The top priorities in conversations between the Pentagon and Ukrainian leaders this summer have been on providing long-range rocket systems, AGM-88 HARM missiles that track and destroy Russian anti-aircraft batteries, and more artillery, radars and drones to help Ukraine fight Russian incursions in its east and south, said U.S. Department of Defense spokesman Robert Ditchey. Those immediate discussions have not included the A-10, or fighter jets like the F-15 or the F-16, which all require “significant training and major investments in refurbishment, infrastructure, sustainment, and other areas over the course of years, ” Ditchey said in a statement.
But the Ukrainian pilots were nonetheless helped online over the past few months by both active duty and retired American A-10 pilots who told them where to look in open-source online forums to find the right software and manuals to use in the virtual training center, Gorgan says. “As for the American pilots and instructors, they were extremely cautious in the ways they helped us, because they are prohibited from having any direct contact with foreign military personnel,” Gorgan said. “They made clear that they could not and would not pass along any classified information.” The old manuals and software systems are in the public domain, Gorgan says, “but without advice [from the American pilots] we would not know what to look for, what methodologies, what doctrines to study more deeply.” It turns out that one of the most effective tools of modern warfare may be savvy Internet searches and persistence. “The new reality is that, with a bit of initiative and an Internet connection, you can reach out to anyone,” says Gorgan.
As the TIME reporter toured the secret training room, the instructor had the reporter sit at one of the simulators and helped adjust the virtual reality headset. In the virtual cockpit, the avionics of the plane were rendered in meticulous detail with computer graphics, from the radio controls to the radar screen. Hanging on the wings of the plane were various bombs and missiles, including the Sidewinder, designed to take down enemy aircraft in mid-flight.

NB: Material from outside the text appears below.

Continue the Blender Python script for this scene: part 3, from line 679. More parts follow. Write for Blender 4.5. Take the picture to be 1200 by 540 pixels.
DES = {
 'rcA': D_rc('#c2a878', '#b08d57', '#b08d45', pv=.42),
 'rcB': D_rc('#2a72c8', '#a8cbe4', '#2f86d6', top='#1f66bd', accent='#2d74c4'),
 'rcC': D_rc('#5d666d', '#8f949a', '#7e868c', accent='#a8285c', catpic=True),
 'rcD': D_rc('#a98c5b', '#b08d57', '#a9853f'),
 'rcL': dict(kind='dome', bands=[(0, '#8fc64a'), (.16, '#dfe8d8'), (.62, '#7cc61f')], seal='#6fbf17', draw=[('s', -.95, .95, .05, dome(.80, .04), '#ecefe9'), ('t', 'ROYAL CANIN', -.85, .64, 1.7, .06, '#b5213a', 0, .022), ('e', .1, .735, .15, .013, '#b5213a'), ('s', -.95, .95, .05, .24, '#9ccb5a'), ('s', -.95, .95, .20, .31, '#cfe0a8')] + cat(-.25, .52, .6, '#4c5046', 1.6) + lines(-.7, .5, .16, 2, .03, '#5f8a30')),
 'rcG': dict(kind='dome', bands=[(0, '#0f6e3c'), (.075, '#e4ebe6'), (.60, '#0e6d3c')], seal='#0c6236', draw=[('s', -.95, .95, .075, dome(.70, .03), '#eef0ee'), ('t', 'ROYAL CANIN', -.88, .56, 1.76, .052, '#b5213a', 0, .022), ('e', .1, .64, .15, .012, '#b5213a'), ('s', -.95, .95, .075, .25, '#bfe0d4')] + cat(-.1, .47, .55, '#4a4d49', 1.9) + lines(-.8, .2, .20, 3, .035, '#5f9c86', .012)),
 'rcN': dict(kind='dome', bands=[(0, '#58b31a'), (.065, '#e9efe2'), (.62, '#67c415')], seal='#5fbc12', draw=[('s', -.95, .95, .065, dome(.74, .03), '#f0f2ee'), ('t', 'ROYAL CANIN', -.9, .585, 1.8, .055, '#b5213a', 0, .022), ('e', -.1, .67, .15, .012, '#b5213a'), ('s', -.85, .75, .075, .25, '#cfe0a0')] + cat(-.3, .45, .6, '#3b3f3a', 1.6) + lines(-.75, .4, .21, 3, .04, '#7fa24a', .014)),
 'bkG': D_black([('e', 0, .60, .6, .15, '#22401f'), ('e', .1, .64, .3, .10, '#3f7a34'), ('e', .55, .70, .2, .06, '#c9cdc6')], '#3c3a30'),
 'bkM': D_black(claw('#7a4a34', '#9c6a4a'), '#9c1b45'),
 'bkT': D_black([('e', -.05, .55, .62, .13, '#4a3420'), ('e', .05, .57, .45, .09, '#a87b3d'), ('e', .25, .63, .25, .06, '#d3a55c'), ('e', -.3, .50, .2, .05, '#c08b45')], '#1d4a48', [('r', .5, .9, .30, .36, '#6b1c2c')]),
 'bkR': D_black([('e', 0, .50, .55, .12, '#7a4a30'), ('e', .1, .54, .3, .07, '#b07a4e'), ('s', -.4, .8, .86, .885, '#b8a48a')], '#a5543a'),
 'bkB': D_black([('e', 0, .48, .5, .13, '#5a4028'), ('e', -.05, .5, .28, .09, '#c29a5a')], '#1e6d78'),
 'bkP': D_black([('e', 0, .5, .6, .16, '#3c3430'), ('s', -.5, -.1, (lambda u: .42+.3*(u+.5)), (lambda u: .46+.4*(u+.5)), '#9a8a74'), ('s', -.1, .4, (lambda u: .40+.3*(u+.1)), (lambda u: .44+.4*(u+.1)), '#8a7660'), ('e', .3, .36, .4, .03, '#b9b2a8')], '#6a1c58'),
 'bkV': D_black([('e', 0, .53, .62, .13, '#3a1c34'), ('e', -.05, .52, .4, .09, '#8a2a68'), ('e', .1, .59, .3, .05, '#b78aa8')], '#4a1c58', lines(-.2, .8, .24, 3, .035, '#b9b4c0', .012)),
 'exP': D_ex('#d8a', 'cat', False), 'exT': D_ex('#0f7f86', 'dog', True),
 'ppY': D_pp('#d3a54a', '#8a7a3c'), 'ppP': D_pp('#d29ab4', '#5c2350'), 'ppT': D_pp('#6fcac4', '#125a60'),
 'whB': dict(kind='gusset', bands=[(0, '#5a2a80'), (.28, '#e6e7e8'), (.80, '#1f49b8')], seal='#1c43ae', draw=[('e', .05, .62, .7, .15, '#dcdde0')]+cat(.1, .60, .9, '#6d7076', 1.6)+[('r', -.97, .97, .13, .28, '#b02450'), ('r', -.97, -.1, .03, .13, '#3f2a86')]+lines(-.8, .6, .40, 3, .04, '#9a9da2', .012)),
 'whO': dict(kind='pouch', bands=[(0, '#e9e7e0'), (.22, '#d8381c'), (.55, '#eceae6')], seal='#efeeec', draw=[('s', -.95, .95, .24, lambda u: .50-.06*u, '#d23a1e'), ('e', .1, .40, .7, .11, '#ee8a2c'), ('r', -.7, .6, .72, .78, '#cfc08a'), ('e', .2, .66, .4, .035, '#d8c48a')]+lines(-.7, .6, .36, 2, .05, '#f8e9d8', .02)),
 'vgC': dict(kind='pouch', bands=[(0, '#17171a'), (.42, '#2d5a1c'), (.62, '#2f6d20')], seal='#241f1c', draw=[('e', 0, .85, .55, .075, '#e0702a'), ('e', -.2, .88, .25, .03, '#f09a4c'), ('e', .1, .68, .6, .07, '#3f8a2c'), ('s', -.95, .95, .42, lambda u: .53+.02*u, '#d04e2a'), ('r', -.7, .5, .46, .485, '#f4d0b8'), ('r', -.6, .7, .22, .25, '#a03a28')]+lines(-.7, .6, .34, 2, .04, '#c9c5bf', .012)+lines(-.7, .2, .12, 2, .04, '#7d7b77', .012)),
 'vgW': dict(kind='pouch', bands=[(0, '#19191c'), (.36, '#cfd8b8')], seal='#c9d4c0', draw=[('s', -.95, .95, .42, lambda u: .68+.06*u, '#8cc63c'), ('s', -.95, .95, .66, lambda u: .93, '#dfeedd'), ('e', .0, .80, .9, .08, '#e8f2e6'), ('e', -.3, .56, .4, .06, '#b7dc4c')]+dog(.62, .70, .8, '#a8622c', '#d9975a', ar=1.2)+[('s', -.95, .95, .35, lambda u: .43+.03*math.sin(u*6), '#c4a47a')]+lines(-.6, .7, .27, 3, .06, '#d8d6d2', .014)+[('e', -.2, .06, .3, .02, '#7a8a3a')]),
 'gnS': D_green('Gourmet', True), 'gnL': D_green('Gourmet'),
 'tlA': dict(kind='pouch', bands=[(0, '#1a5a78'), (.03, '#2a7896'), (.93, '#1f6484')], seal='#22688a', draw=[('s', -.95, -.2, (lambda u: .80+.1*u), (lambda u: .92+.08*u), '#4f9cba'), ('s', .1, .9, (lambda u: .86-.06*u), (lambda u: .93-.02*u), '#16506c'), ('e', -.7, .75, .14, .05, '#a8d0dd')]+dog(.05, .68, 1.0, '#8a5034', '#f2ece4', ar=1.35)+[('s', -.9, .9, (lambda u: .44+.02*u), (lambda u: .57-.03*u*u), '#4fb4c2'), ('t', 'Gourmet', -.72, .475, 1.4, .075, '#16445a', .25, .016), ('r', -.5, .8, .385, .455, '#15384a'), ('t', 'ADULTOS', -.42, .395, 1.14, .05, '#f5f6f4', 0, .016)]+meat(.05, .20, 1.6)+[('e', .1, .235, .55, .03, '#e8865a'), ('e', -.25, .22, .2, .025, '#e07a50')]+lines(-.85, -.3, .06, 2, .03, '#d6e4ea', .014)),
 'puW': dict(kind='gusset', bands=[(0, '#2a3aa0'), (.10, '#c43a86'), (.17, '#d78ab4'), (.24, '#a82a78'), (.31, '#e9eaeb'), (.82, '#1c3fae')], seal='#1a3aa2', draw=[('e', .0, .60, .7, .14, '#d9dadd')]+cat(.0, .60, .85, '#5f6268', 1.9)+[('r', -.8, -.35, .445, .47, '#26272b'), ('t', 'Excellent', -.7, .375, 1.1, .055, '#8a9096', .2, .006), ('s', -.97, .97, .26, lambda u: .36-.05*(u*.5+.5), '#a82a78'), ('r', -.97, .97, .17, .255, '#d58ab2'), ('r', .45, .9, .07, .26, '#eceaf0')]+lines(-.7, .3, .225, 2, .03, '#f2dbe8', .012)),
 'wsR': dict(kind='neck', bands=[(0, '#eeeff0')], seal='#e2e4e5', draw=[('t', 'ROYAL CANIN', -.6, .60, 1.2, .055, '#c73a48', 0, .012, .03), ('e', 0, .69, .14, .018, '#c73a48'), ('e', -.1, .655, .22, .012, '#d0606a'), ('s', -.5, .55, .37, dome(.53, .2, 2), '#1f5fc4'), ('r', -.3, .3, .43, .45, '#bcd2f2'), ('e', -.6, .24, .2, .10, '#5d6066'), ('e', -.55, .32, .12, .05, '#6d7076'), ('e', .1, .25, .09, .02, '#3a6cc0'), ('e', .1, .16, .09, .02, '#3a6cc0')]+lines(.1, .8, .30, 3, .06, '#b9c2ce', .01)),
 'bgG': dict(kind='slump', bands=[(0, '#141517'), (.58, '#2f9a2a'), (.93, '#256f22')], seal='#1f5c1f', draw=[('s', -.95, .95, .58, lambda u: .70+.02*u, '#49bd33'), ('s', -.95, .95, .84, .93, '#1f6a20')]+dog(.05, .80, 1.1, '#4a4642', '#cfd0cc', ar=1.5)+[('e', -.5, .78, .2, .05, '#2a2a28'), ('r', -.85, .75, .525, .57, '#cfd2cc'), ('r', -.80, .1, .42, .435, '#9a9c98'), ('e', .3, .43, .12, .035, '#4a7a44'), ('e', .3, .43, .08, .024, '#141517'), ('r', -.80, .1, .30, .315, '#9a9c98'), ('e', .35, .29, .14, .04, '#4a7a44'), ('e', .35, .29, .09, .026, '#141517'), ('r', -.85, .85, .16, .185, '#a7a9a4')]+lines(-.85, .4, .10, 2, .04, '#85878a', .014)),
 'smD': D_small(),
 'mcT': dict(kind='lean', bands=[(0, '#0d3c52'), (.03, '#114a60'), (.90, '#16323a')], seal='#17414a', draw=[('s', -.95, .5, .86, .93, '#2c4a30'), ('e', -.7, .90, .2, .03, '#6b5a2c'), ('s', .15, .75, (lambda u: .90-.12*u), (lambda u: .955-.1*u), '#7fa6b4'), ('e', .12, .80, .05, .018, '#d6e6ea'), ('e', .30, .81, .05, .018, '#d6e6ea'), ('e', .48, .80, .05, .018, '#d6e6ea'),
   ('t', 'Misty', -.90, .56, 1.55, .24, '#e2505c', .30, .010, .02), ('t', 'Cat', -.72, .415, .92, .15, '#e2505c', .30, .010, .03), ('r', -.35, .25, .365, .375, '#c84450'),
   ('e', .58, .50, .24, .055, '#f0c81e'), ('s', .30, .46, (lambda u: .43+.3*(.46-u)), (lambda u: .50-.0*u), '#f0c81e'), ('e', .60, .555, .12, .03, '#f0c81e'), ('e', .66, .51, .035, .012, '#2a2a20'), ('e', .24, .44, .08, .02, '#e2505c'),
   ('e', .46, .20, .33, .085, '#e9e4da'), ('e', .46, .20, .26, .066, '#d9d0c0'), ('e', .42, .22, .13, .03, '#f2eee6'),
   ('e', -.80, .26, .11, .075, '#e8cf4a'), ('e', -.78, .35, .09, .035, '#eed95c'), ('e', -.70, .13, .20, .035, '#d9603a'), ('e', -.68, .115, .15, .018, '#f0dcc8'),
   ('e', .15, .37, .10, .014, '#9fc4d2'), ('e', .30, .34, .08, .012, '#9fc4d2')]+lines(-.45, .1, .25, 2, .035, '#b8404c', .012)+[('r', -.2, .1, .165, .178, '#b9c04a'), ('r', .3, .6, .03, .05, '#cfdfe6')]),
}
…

On the joystick, a pull of the trigger fired the gatling gun on the nose of the plane, producing the distinctive snorting sound that earned the Warthog its nickname. The features of the simulator were realistic enough to cause a spell of vertigo a few minutes into the simulation, and the instructor pulled the ejection lever, allowing the virtual plane to crash in a field of grass while the reporter’s parachute opened overhead. “By now Europe and America understand that Putin is a threat to the whole world,” the instructor said. “Today that threat is playing out on our territory, and our children are dying. All we are asking for are the weapons to protect them.”